Non sempre tale consapevolezza è pienamente raggiunta. All'inizio, nei primi racconti, in molti ritratti di giovani donne della buona società londinese, l'indagine narrativa sembra voler evidenziare l'insofferenza per l'etichetta, la tradizione e i costumi dell'ambiente perbenista che l’autrice ben conosceva. Eppure già nel Diario di Joan Martyn emergono, assai più che il personaggio evocato, le stagioni e gli anni attraversati. In Oggetti solidi le cose possiedono una valenza fosforica -paiono informare l'ambiente in cui sono più delle persone - che basterebbe da sola a indicare la ferita profonda che si celava nella personalità dell'artista.
Tuttavia soltanto nella maturità Virginia Woolf raggiunse esiti di più compiuta efficacia. Lei stessa affermò di aver trovato l'originalità della propria voce, il timbro inconfondibile che oggi le riconosciamo, dopo i quarant’anni. Il tono aggraziato e morbido di alcune sue prove giovanili, la sensibilità visiva che sempre ne sostenne lo stile potentemente descrittivo si andò trasformando, attraverso un lavoro intenso e minuzioso che la progressione di questi racconti non potrebbe meglio illustrare, in una prosa scabra, priva di qualsiasi illusione vitale, in grado di trasmettere l'assurdo della condizione umana.
Leggiamo La signora nello specchio: un'immagine riflessa e non avremo più dubbi. Quella donna sola in casa che lo specchio vede muoversi, impegnata a compiere i gesti minimi, abituali dell'esistenza quotidiana, alla fine del racconto appare quasi fotografata da un flash atomico: «Si fermò di colpo. Indugiò accanto al tavolo. Era perfettamente immobile. Subito lo specchio la inondò di una luce che parve fissarla; era come se qualche acido mangiasse via l'inessenziale e il superficiale lasciando sopravvivere soltanto la verità».

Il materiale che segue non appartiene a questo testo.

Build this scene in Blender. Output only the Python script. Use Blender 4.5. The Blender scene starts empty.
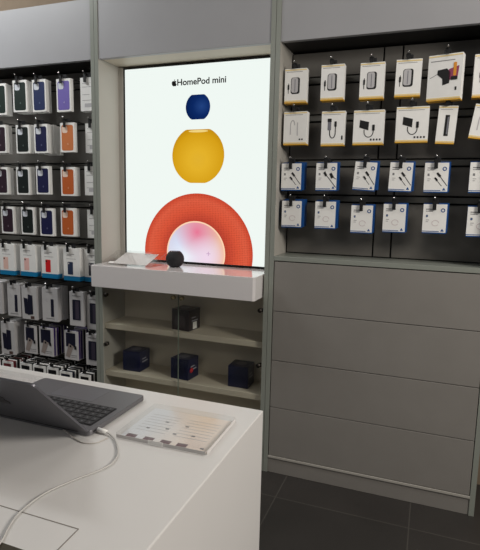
import bpy, math, random
from mathutils import Matrix, Vector
random.seed(7)
S = bpy.context.scene
COL = S.collection
# ------------------------------------------------------------------ camera
F = 502.56
R = ((0.9345136, 0.35528541, 0.02136842), (-0.07093539, 0.1270786, 0.98935292), (-0.34878719, 0.92607954, -0.14395899))
cd = bpy.data.cameras.new('camera'); cam = bpy.data.objects.new('camera', cd); COL.objects.link(cam)
cd.sensor_fit = 'HORIZONTAL'; cd.sensor_width = 36; cd.lens = F / 480 * 36; cd.clip_start = .02
r, u, f = R
cam.matrix_world = Matrix(((r[0], u[0], -f[0], 1.72787), (r[1], u[1], -f[1], -2.33205), (r[2], u[2], -f[2], 1.38004), (0, 0, 0, 1)))
S.camera = cam
# ------------------------------------------------------------------ world, lamps, exposure
w = bpy.data.worlds.new('shop_air'); S.world = w; w.use_nodes = True
w.node_tree.nodes['Background'].inputs[0].default_value = (.95, .97, 1, 1)
w.node_tree.nodes['Background'].inputs[1].default_value = .10
S.view_settings.view_transform = 'Standard'; S.view_settings.look = 'None'
S.view_settings.exposure = 0; S.view_settings.gamma = 1; S.view_settings.use_curve_mapping = False
def lamp(name, loc, tgt, sx, sy, power, col=(1, .97, .93)):
    l = bpy.data.lights.new(name, 'AREA'); l.shape = 'RECTANGLE'; l.size = sx; l.size_y = sy; l.energy = power; l.color = col
    o = bpy.data.objects.new(name, l); COL.objects.link(o); o.location = loc
    o.rotation_euler = (Vector(tgt) - Vector(loc)).to_track_quat('-Z', 'Y').to_euler()
    return o
lamp('area_lamp', (-1.25, -.75, 3.12), (-1.15, -.4, 0), 1.0, .3, 36, (.98, 1, 1))
lamp('area_lamp', (2.1, -.7, 3.12), (2.1, -.4, 0), .8, .3, 6)
lamp('area_lamp', (3.7, -1.35, 2.2), (1.3, -1.5, .5), .7, .7, 60, (1, .94, .86))  # side light inferred from the bright counter side, set well below the ceiling
lamp('area_lamp', (.6, -1.2, 3.12), (.6, -1.2, 0), .8, .4, 4)
lamp('area_lamp', (.4, -3.9, 3.1), (.4, 0, .5), 1.2, .8, 12, (1, .97, .93))  # added frontal fill from behind the camera, brightens the dim niches

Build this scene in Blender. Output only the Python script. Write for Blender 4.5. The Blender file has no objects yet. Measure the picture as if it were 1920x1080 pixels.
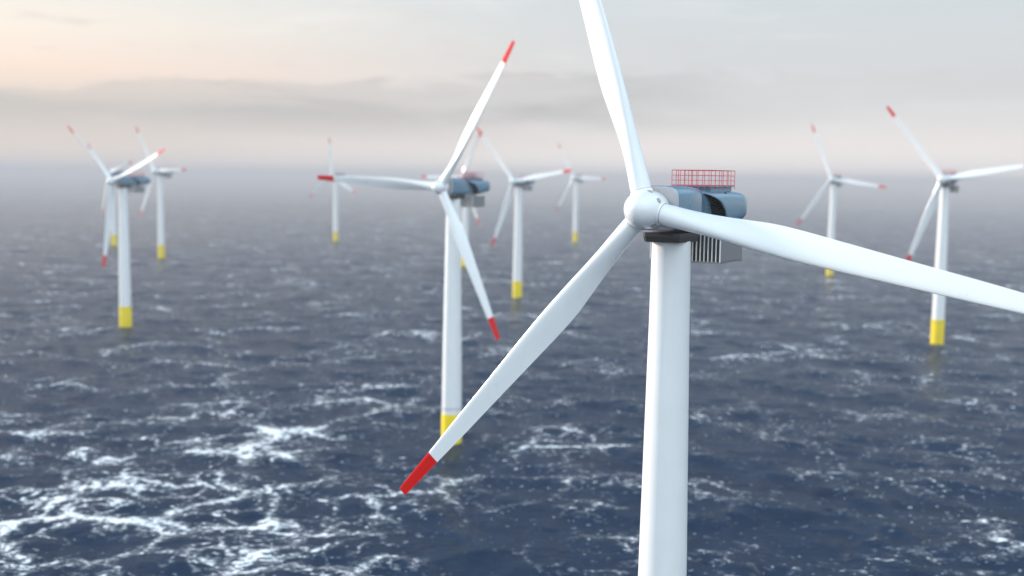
import bpy, bmesh, math, random
import numpy as np
from mathutils import Matrix, Vector

R = math.radians
random.seed(7)
rng = np.random.default_rng(11)
scene = bpy.context.scene
COL = scene.collection

# ------------------------------------------------------------------ camera
CAM_H = 95.0
cam_data = bpy.data.cameras.new("camera")
cam = bpy.data.objects.new("camera", cam_data)
COL.objects.link(cam)
F_PX, PITCH, ROLL = 2131.2, R(5.573), R(0.794)
cam_data.sensor_width = 36.0
cam_data.lens = F_PX / 1920.0 * 36.0
fw = Vector((0, math.cos(PITCH), -math.sin(PITCH)))
up0 = Vector((0, math.sin(PITCH), math.cos(PITCH)))
ri0 = Vector((1, 0, 0))
ri = math.cos(ROLL) * ri0 + math.sin(ROLL) * up0
up = -math.sin(ROLL) * ri0 + math.cos(ROLL) * up0
m = Matrix.Identity(4)
for i in range(3):
    m[i][0], m[i][1], m[i][2] = ri[i], up[i], -fw[i]
m[2][3] = CAM_H
cam.matrix_world = m
cam_data.clip_start, cam_data.clip_end = 1.0, 60000.0
cam_data.dof.use_dof = True
cam_data.dof.focus_distance = 142.0
cam_data.dof.aperture_fstop = 0.055
scene.camera = cam

# ------------------------------------------------------------------ sun and sky
SUN_AZ, SUN_EL = R(-63.0), R(14.0)          # azimuth measured from +Y towards +X
sun_data = bpy.data.lights.new("sun", 'SUN')
sun_data.energy = 4.4
sun_data.angle = R(3.0)
sun_data.color = (1.0, 0.91, 0.82)
sun = bpy.data.objects.new("sun", sun_data)
COL.objects.link(sun)
sdir = Vector((math.sin(SUN_AZ) * math.cos(SUN_EL), math.cos(SUN_AZ) * math.cos(SUN_EL), math.sin(SUN_EL)))
sun.rotation_euler = sdir.to_track_quat('Z', 'Y').to_euler()
sun.location = sdir * 500

scene.view_settings.view_transform = 'Standard'
scene.view_settings.look = 'None'
scene.view_settings.exposure = 0.44
scene.view_settings.gamma = 1.0
scene.cycles.use_denoising = True
scene.cycles.volume_bounces = 2
scene.cycles.max_bounces = 8


class NT:
    """small helper for building node trees"""
    def __init__(self, tree):
        self.t = tree
        tree.nodes.clear()

    def n(self, kind, inputs=None, **props):
        nd = self.t.nodes.new(kind)
        for k, v in props.items():
            setattr(nd, k, v)
        for k, v in (inputs or {}).items():
            self.put(nd.inputs[k], v)
        return nd

    def put(self, sock, v):
        if isinstance(v, bpy.types.NodeSocket):
            self.t.links.new(v, sock)
        else:
            sock.default_value = v

    def math(self, op, a, b=0.0, c=None, clamp=False):
        nd = self.n('ShaderNodeMath', operation=op, use_clamp=clamp)
        self.put(nd.inputs[0], a)
        self.put(nd.inputs[1], b)
        if c is not None:
            self.put(nd.inputs[2], c)
        return nd.outputs[0]

    def mapr(self, v, a, b, c=0.0, d=1.0, smooth=False):
        nd = self.n('ShaderNodeMapRange', interpolation_type='SMOOTHSTEP' if smooth else 'LINEAR')
        for k, x in zip(('Value', 'From Min', 'From Max', 'To Min', 'To Max'), (v, a, b, c, d)):
            self.put(nd.inputs[k], x)
        return nd.outputs[0]

    def mix(self, f, a, b, blend='MIX'):
        nd = self.n('ShaderNodeMix', data_type='RGBA', blend_type=blend)
        self.put(nd.inputs[0], f)
        self.put(nd.inputs[6], a)
        self.put(nd.inputs[7], b)
        return nd.outputs[2]

    def vec(self, v, op, b):
        nd = self.n('ShaderNodeVectorMath', operation=op)
        self.put(nd.inputs[0], v)
        self.put(nd.inputs[1], b)
        return nd.outputs[0]

    def noise(self, vec, scale, detail=3.0, rough=0.55, dist=0.0):
        return self.n('ShaderNodeTexNoise', {'Vector': vec, 'Scale': scale, 'Detail': detail,
                                             'Roughness': rough, 'Distortion': dist}).outputs[0]

    def ramp(self, f, stops):
        nd = self.n('ShaderNodeValToRGB', {'Fac': f})
        el = nd.color_ramp.elements
        while len(el) < len(stops):
            el.new(0.5)
        for e, (p, c) in zip(el, stops):
            e.position = p
            e.color = (*c, 1)
        return nd.outputs[0]


def s2l(r, g, b):
    f = lambda c: c / 12.92 if c <= 0.04045 else ((c + 0.055) / 1.055) ** 2.4
    return tuple(f(x / 255.0) for x in (r, g, b))


world = bpy.data.worlds.new("World")
scene.world = world
world.use_nodes = True
w = NT(world.node_tree)
tc = w.n('ShaderNodeTexCoord').outputs['Generated']
sep = w.n('ShaderNodeSeparateXYZ', {0: tc})
dx, dy, dz = sep.outputs
elev = w.math('MULTIPLY', w.math('ARCSINE', dz), 180 / math.pi)                # degrees
azim = w.math('MULTIPLY', w.math('ARCTAN2', dx, dy), 180 / math.pi)           # 0 = +Y, + to +X
sky = w.n('ShaderNodeTexSky', sky_type='NISHITA', sun_disc=False)
sky.sun_elevation = SUN_EL
sky.sun_rotation = SUN_AZ
sky.air_density, sky.dust_density, sky.ozone_density = 1.0, 1.5, 2.0
# thin high veil of cloud: colours by height above the horizon, warm towards the sun
cool = w.ramp(w.mapr(elev, 0, 40), [(0.0, s2l(242, 235, 232)), (0.04, s2l(235, 228, 225)), (0.09, s2l(216, 216, 218)), (0.14, s2l(203, 204, 206)),
                                    (0.225, s2l(199, 206, 209)), (0.28, s2l(172, 190, 204)), (0.38, s2l(58, 92, 138)), (1.0, s2l(80, 125, 175))])
warm = w.ramp(w.mapr(elev, 0, 40), [(0.0, s2l(220, 208, 202)), (0.04, s2l(209, 198, 193)), (0.075, s2l(208, 196, 190)), (0.12, s2l(238, 214, 198)),
                                    (0.17, s2l(238, 226, 213)), (0.225, s2l(226, 224, 217)), (0.38, s2l(84, 108, 142)), (1.0, s2l(80, 125, 175))])
fsun = w.mapr(azim, -27, 10, 1.0, 0.0, True)
fback = w.mapr(azim, -150, -90, 0.0, 1.0, True)
veil = w.mix(w.math('MULTIPLY', fsun, fback), cool, warm)
# cloud streaks lying on a layer seen nearly edge on
cv = w.n('ShaderNodeCombineXYZ', {0: w.math('MULTIPLY', azim, 0.075), 1: w.math('MULTIPLY', elev, 0.55), 2: 3.7}).outputs[0]
n1 = w.noise(cv, 1.0, 7.0, 0.58, 0.5)
cv2 = w.n('ShaderNodeCombineXYZ', {0: w.math('MULTIPLY', azim, 0.2), 1: w.math('MULTIPLY', elev, 1.1), 2: 9.1}).outputs[0]
n2 = w.noise(cv2, 1.0, 6.0, 0.62, 0.4)
# main bank: a long flat cloud 2.5 to 5.5 degrees up, ragged on top, fading out to the right
topline = w.math('ADD', w.mapr(azim, -26, 6, 4.0, 5.4), w.math('MULTIPLY', w.math('SUBTRACT', n2, 0.5), 3.0))
bank = w.math('MULTIPLY', w.mapr(w.math('SUBTRACT', topline, elev), -0.15, 0.55, 0, 1, True), w.mapr(elev, 0.9, 3.6, 0, 1, True))
bank = w.math('MULTIPLY', bank, w.mapr(n1, 0.36, 0.6, 0.45, 1.0, True))
bank = w.math('MULTIPLY', bank, w.mapr(azim, -2, 16, 1.0, 0.28, True))
veil = w.mix(w.math('MULTIPLY', bank, 0.92), veil, (*s2l(174, 172, 173), 1))
wisps = w.math('MULTIPLY', w.mapr(n2, 0.55, 0.70, 0, 1, True), w.math('MULTIPLY', w.mapr(elev, 3.8, 5.0, 0, 1, True), w.mapr(elev, 7.0, 9.0, 1, 0.2, True)))
veil = w.mix(w.math('MULTIPLY', wisps, w.mapr(azim, -26, 10, 0.5, 0.14)), veil, (*s2l(205, 192, 188), 1))
pale = w.math('MULTIPLY', w.mapr(n1, 0.52, 0.7, 0, 1, True), w.mapr(elev, 4.5, 6.5, 0, 1, True))
veil = w.mix(w.math('MULTIPLY', pale, 0.25), veil, (*s2l(244, 238, 234), 1))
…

Siamo giunti al punto cruciale. Qual è la verità? Virginia Woolf stacca per noi un ideale biglietto d'ingresso per la risposta: «Fu uno spettacolo affascinante. Tutto fluì via da lei - nuvole, abito, cesto, diamante -tutto ciò che si era chiamato il rampicante e il convolvolo. Rimase solo il compatto muro sottostante. Ecco la donna in sé. Era nuda in quella luce impietosa. Ma non conteneva nulla. Isabella era perfettamente vuota. Non aveva pensieri. Non aveva amici. Non si curava di nessuno. Quanto alle lettere, erano tutte fatture. E si badi: mentre era là, vecchia e spigolosa, venata e piena di rughe, con il naso alto e il collo grinzoso, non si dette nemmeno la pena di aprirle».
Con questa donna inerme davanti allo specchio, la scrittrice sembra volerci dire che nel punto in cui dovrebbero nascere i figli, comincia la scrittura. Come non ricordare gli hollow men, gli uomini vuoti, gli uomini impagliati resi celebri da Thomas Stearns Eliot, il quale peraltro incoraggiò e fu prodigo di consigli per la Woolf? Non solo: molti racconti della presente raccolta - specie quelli compresi nell'ultima sezione (1926-1941) - ci fanno tornare in mente i manichini di Beckett, i gessi, le statue, i mostri di molta letteratura novecentesca.
In quale altro modo interpretare, ad esempio, quella specie d'automa che è il protagonista di Scene della vita di un ufficiale di marina britannico? Un pezzo di bravura nel quale si coglie una crudele allusione agli eroi di Conrad, ad essi sottraendo l'umanità, quel dolcetto che Vladimir Nabokov trovava insopportabile. Allora dovremmo specificare la citazione: il Conrad della Woolf è lobotomizzato, operato al cervello, senza più l'aura avventurosa di Nostromo, né la possibilità di riscatto di un Lord Jim.
E cosa dire della terribile dissoluzione coniugale descritta in Lappin e Lapinova? Una giovane moglie, durante la luna di miele, paragona il marito a un coniglio per via del suo naso. Gli sposi costruiscono un mondo fittizio nel quale loro stessi prendono il nome di Re e Regina dei Conigli, il suocero è un bracconiere, la tavola delle feste una brughiera, il fracasso delle voci un trillo d'allodole.